例えばPDCAを上手く回せていない管理職がいるならば、PDCAの議論がしっかりできている部署の実際のミーティングに参加させ、その場で学んでもらいます。
社内で実際に発生した問題を議論する際、ただ漫然と議論するのではなく、ロジカルシンキングやクリティカルシンキングの要素を取り入れ、皆で意識しながら議論してみましょう。
明らかに普段とは違った議論になります。
チャット上に相互学習の場をもうける
社員同士が知りたいことを尋ねたり、アドバイスを仰ぐ場をオンライン上につくりましょう。
わざわざ研修の場を用意しなくても、日常の交流を通じてお互いが学び合うことが可能となります。

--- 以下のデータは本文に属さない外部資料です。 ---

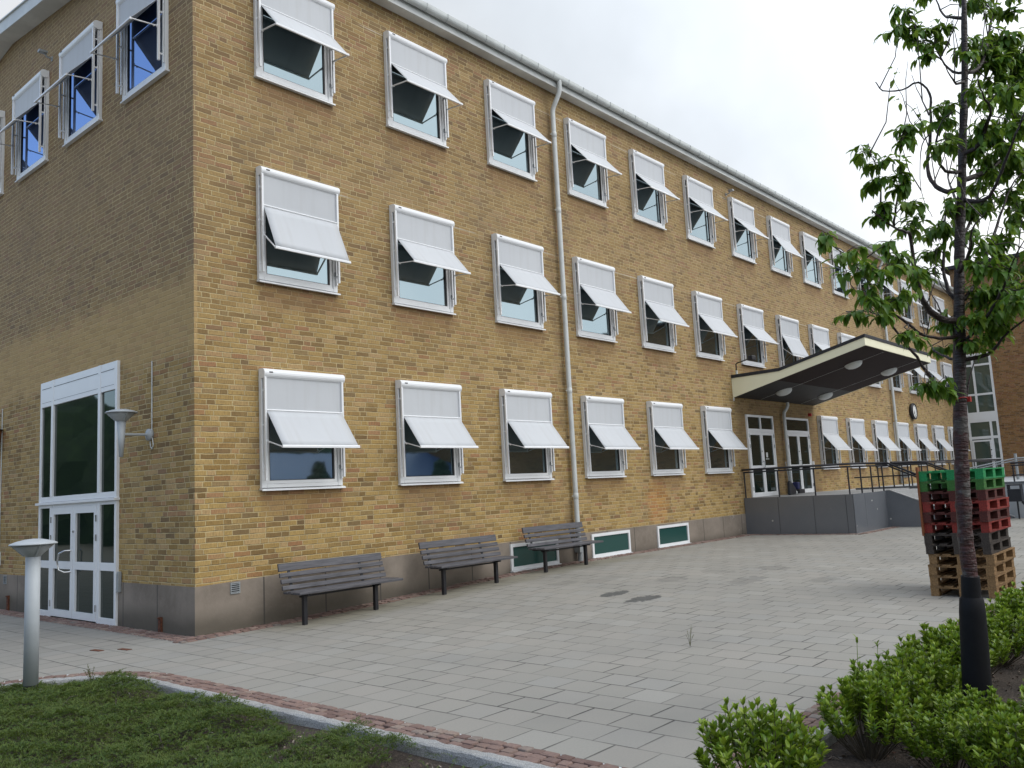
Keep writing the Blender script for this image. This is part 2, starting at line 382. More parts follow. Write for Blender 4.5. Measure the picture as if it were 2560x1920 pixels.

以上のような方法を活用することで、研修の内製化をできるだけ少ない手間で効率よく、しかも効果あるものにすることができます。
外部研修 に依存しない人材育成 まとめ
社員教育を外部依存している限り、会社の発展に限界があります。
社員を育て鍛えることは事業の成長に直結するコア中のコア業務だからです。
教育予算がないからと言って社員教育を諦める必要はありません。
社員教育は外部に頼まず社内で内製することが可能です。
特に専門性の高い学び、実践効果の高い教育を行うときほど内製が有効です。
内製には一定の手間がかかりますが、効率を高める方法もあります。
動画教材や音声教材の繰り返し活用、普段のミーティングの場を活用した育成、実務と連動した教育、オンライン上の学び合いの場づくりなどを通じて、少ないコストと手間で社員育成を強力に推進していくことが可能です。
「人材育成=研修(外部に依頼)」という先入観を取り払い、ぜひ内製のあり方を考えてみてください。